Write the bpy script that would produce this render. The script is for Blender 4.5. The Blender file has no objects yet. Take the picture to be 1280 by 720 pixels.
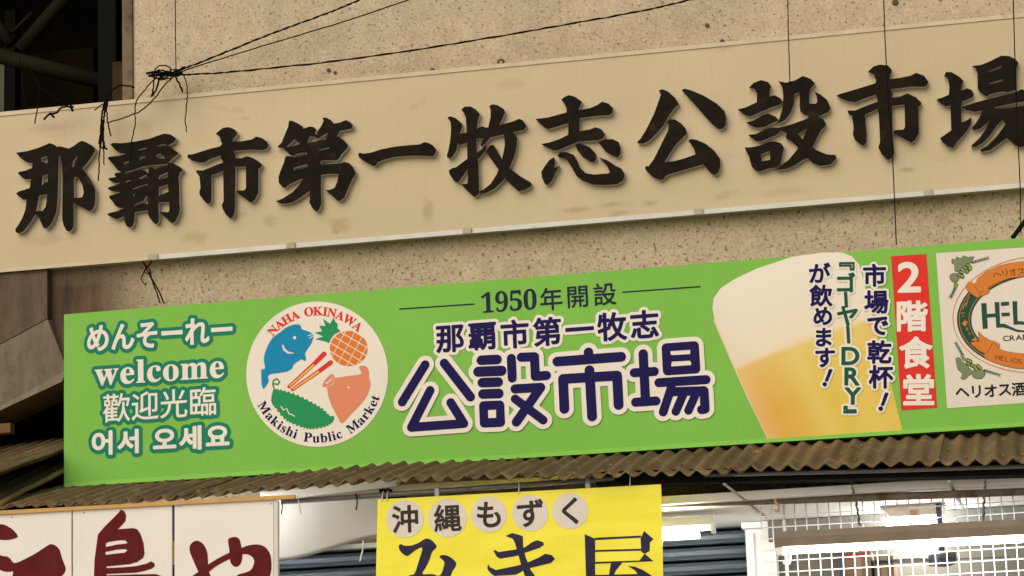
import bpy, bmesh, math, random
import numpy as np
from mathutils import Vector, Matrix
random.seed(7); np.random.seed(7)
S = bpy.context.scene
COL = S.collection

# ------------------------------------------------------------------ camera
FPX, W, H = 3200.0, 1280.0, 720.0
vx = Vector((-15930.0, 1262.0)); vz_v = -15000.0
vz_u = (FPX*FPX + vz_v*vx.y)/(-vx.x)
VERT_U = vz_u
X = Vector((-vx.x, vx.y, FPX)).normalized()               # world +X in camera axes (x right, y up, z back)
Z = Vector((vz_u, -vz_v, -FPX)).normalized()
Z = (Z - X*Z.dot(X)).normalized()
Y = Z.cross(X)
Rwc = Matrix((X, Y, Z))                                    # camera axes -> world axes
D, HC = 10.5, 1.6
ray0 = Rwc @ Vector((0, 0, -1))
CAM = Vector((-D*ray0.x/ray0.y, -D, HC))
cam = bpy.data.objects.new('camera', bpy.data.cameras.new('camera'))
cam.data.sensor_width = 36; cam.data.lens = FPX/W*36
cam.data.clip_start = 0.1; cam.data.clip_end = 500
cam.matrix_world = Matrix.Translation(CAM) @ Rwc.to_4x4()
COL.objects.link(cam); S.camera = cam

# ------------------------------------------------------------------ daylight
SUN_EL, SUN_AZ = math.radians(34), math.radians(-20)       # azimuth: from the street, to the left of its middle
w = bpy.data.worlds.new('World'); S.world = w; w.use_nodes = True
nt = w.node_tree; bg = nt.nodes['Background']
sky = nt.nodes.new('ShaderNodeTexSky'); sky.sky_type = 'NISHITA'; sky.sun_disc = False
sky.sun_elevation = SUN_EL; sky.sun_rotation = math.pi + SUN_AZ*-1
sky.dust_density = 4.0; sky.ozone_density = 0.6
nt.links.new(sky.outputs[0], bg.inputs[0]); bg.inputs[1].default_value = 0.055
sd = bpy.data.lights.new('sun', 'SUN'); sd.energy = 2.25; sd.angle = math.radians(75); sd.color = (1.0, 0.915, 0.775)
sun = bpy.data.objects.new('sun', sd); COL.objects.link(sun)
sdir = Vector((math.sin(SUN_AZ)*math.cos(SUN_EL), -math.cos(SUN_AZ)*math.cos(SUN_EL), math.sin(SUN_EL)))
sun.rotation_euler = sdir.to_track_quat('Z', 'Y').to_euler(); sun.location = (0, -6, 9)
S.view_settings.view_transform = 'Standard'; S.view_settings.look = 'None'
S.view_settings.exposure = 0.0; S.view_settings.gamma = 1.0
S.cycles.use_denoising = True
S.cycles.max_bounces = 6; S.cycles.sample_clamp_indirect = 8.0

# ------------------------------------------------------------------ measuring helpers
def ray(px, py): return Rwc @ Vector((px - W/2, H/2 - py, -FPX))
def at(px, py, yy):
    r = ray(px, py); return CAM + r*((yy - CAM.y)/r.y)
def at_z(px, py, zz):
    r = ray(px, py); return CAM + r*((zz - CAM.z)/r.z)
def xz(px, py, yy):
    p = at(px, py, yy); return (p.x, p.z)

# ------------------------------------------------------------------ materials
def new_mat(name):
    m = bpy.data.materials.new(name); m.use_nodes = True
    return m, m.node_tree, m.node_tree.nodes['Principled BSDF']
def node(t, typ, **kw):
    n = t.nodes.new(typ)
    for k, v in kw.items():
        if k in n.inputs: n.inputs[k].default_value = v
        else: setattr(n, k, v)
    return n
def coords(t, scale=(1, 1, 1)):
    tc = t.nodes.new('ShaderNodeTexCoord'); mp = t.nodes.new('ShaderNodeMapping')
    mp.inputs['Scale'].default_value = scale; t.links.new(tc.outputs['Object'], mp.inputs[0]); return mp.outputs[0]
def ramp(t, src, stops):
    r = t.nodes.new('ShaderNodeValToRGB'); e = r.color_ramp.elements
    while len(e) < len(stops): e.new(0.5)
    for q, (p, c) in zip(e, stops): q.position = p; q.color = (*c, 1) if len(c) == 3 else c
    t.links.new(src, r.inputs[0]); return r.outputs[0]
def noise(t, co, scale, detail=4, rough=0.6):
    n = node(t, 'ShaderNodeTexNoise', Scale=scale, Detail=detail, Roughness=rough)
    t.links.new(co, n.inputs['Vector']); return n.outputs[0]
def mix(t, fac, a, b, mode='MIX'):
    m = t.nodes.new('ShaderNodeMix'); m.data_type = 'RGBA'; m.blend_type = mode
    for sock, v in ((m.inputs[0], fac), (m.inputs[6], a), (m.inputs[7], b)):
        if isinstance(v, (int, float)): sock.default_value = v
        elif isinstance(v, (tuple, list)): sock.default_value = (*v[:3], 1)
        else: t.links.new(v, sock)
    return m.outputs[2]
def bump(t, b, src, strength=0.3, dist=0.01):
    n = node(t, 'ShaderNodeBump', Strength=strength, Distance=dist)
    t.links.new(src, n.inputs['Height']); t.links.new(n.outputs[0], b.inputs['Normal'])
def plain(name, c, rough=0.5, vary=0.12, scale=6, metal=0.0, bumpy=0.0, dirt=None, spec=0.25):
    """one colour with soft mottling, optional dirt colour in patches"""
    m, t, b = new_mat(name); co = coords(t)
    f = noise(t, co, scale, 6)
    col = ramp(t, f, [(0.3, tuple(x*(1 - vary) for x in c)), (0.7, tuple(min(1, x*(1 + vary)) for x in c))])
    if dirt:
        g = noise(t, co, dirt[1], 8, 0.7)
        col = mix(t, ramp(t, g, [(dirt[2], (0, 0, 0)), (dirt[2] + 0.16, (1, 1, 1))]), col, dirt[0])
    t.links.new(col, b.inputs['Base Color'])
    b.inputs['Roughness'].default_value = rough; b.inputs['Metallic'].default_value = metal; b.inputs['Specular IOR Level'].default_value = spec
    if bumpy: bump(t, b, noise(t, co, scale*12, 4), bumpy, 0.003)
    return m
def glow(name, c, s):
    m, t, b = new_mat(name)
    b.inputs['Base Color'].default_value = (*c, 1); b.inputs['Emission Color'].default_value = (*c, 1)
    b.inputs['Emission Strength'].default_value = s; return m

def concrete_mat():
    m, t, b = new_mat('pebbled concrete'); co = coords(t)
    big = noise(t, coords(t, (1, 1, .7)), 2.0, 8, .65); fine = noise(t, co, 70, 3, 0.6); speck = noise(t, co, 60, 3, 0.6); tiny = noise(t, co, 115, 3, .7)
    base = ramp(t, big, [(0.28, (0.41, 0.33, 0.212)), (0.5, (0.525, 0.428, 0.283)), (0.72, (0.61, 0.508, 0.35))])
    base = mix(t, ramp(t, fine, [(0.45, (0, 0, 0)), (0.75, (1, 1, 1))]), base, (0.63, 0.545, 0.41))
    base = mix(t, ramp(t, tiny, [(0.52, (0, 0, 0)), (0.66, (.6, .6, .6))]), base, (0.21, 0.14, 0.08))
    mid = noise(t, co, 13, 5, .65)
    base = mix(t, ramp(t, mid, [(0.42, (.26, .26, .26)), (0.58, (0, 0, 0))]), base, (0.30, 0.225, 0.15))
    dark = mix(t, ramp(t, speck, [(0.595, (0, 0, 0)), (0.66, (.85, .85, .85))]), base, (0.14, 0.09, 0.05))
    # weather stain: brown film on the left end of the wall, below the top signboard
    sp = t.nodes.new('ShaderNodeSeparateXYZ'); t.links.new(coords(t), sp.inputs[0])
    mr = node(t, 'ShaderNodeMapRange'); mr.inputs[1].default_value = STAIN_X1; mr.inputs[2].default_value = STAIN_X0
    t.links.new(sp.outputs[0], mr.inputs[0])
    mz = node(t, 'ShaderNodeMapRange'); mz.inputs[1].default_value = STAIN_Z + 0.1; mz.inputs[2].default_value = STAIN_Z - 0.1
    t.links.new(sp.outputs[2], mz.inputs[0])
    mu = node(t, 'ShaderNodeMath', operation='MULTIPLY'); t.links.new(mr.outputs[0], mu.inputs[0]); t.links.new(mz.outputs[0], mu.inputs[1])
    st = noise(t, coords(t, (7, 3, 1.5)), 1.6, 6)
    scol = ramp(t, st, [(0.35, (0.055, 0.036, 0.025)), (0.65, (0.17, 0.10, 0.05))])
    out = mix(t, mu.outputs[0], dark, scol)
    t.links.new(out, b.inputs['Base Color']); b.inputs['Roughness'].default_value = 0.9
    ad = node(t, 'ShaderNodeMath', operation='ADD'); t.links.new(fine, ad.inputs[0]); t.links.new(speck, ad.inputs[1])
    bump(t, b, ad.outputs[0], 0.5, 0.004); return m

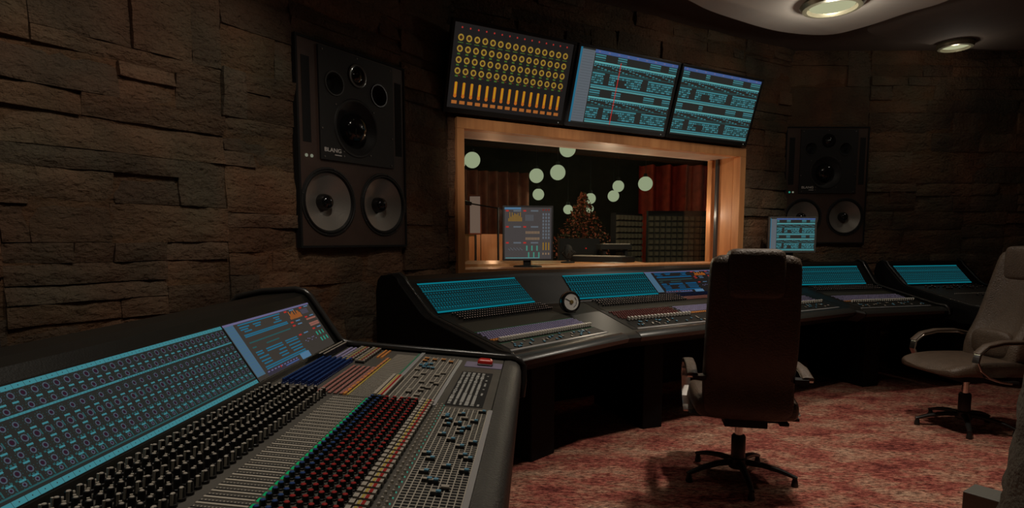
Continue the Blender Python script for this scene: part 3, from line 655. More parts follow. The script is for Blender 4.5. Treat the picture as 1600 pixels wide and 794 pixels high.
+ + +
--- PROBLEM TO WORK ON ---
Please return, exactly as written, the lines from the first line of the records above through the line containing "COL.objects.link(cam); S.camera = cam", both included, leaving out any pictures.

--- EXERCISE RESULT ---
Write the bpy script that would produce this render. The script is for Blender 4.5. The Blender file has no objects yet. Take the picture to be 1280 by 720 pixels.
import bpy, bmesh, math, random
import numpy as np
from mathutils import Vector, Matrix
random.seed(7); np.random.seed(7)
S = bpy.context.scene
COL = S.collection

# ------------------------------------------------------------------ camera
FPX, W, H = 3200.0, 1280.0, 720.0
vx = Vector((-15930.0, 1262.0)); vz_v = -15000.0
vz_u = (FPX*FPX + vz_v*vx.y)/(-vx.x)
VERT_U = vz_u
X = Vector((-vx.x, vx.y, FPX)).normalized()               # world +X in camera axes (x right, y up, z back)
Z = Vector((vz_u, -vz_v, -FPX)).normalized()
Z = (Z - X*Z.dot(X)).normalized()
Y = Z.cross(X)
Rwc = Matrix((X, Y, Z))                                    # camera axes -> world axes
D, HC = 10.5, 1.6
ray0 = Rwc @ Vector((0, 0, -1))
CAM = Vector((-D*ray0.x/ray0.y, -D, HC))
cam = bpy.data.objects.new('camera', bpy.data.cameras.new('camera'))
cam.data.sensor_width = 36; cam.data.lens = FPX/W*36
cam.data.clip_start = 0.1; cam.data.clip_end = 500
cam.matrix_world = Matrix.Translation(CAM) @ Rwc.to_4x4()
COL.objects.link(cam); S.camera = cam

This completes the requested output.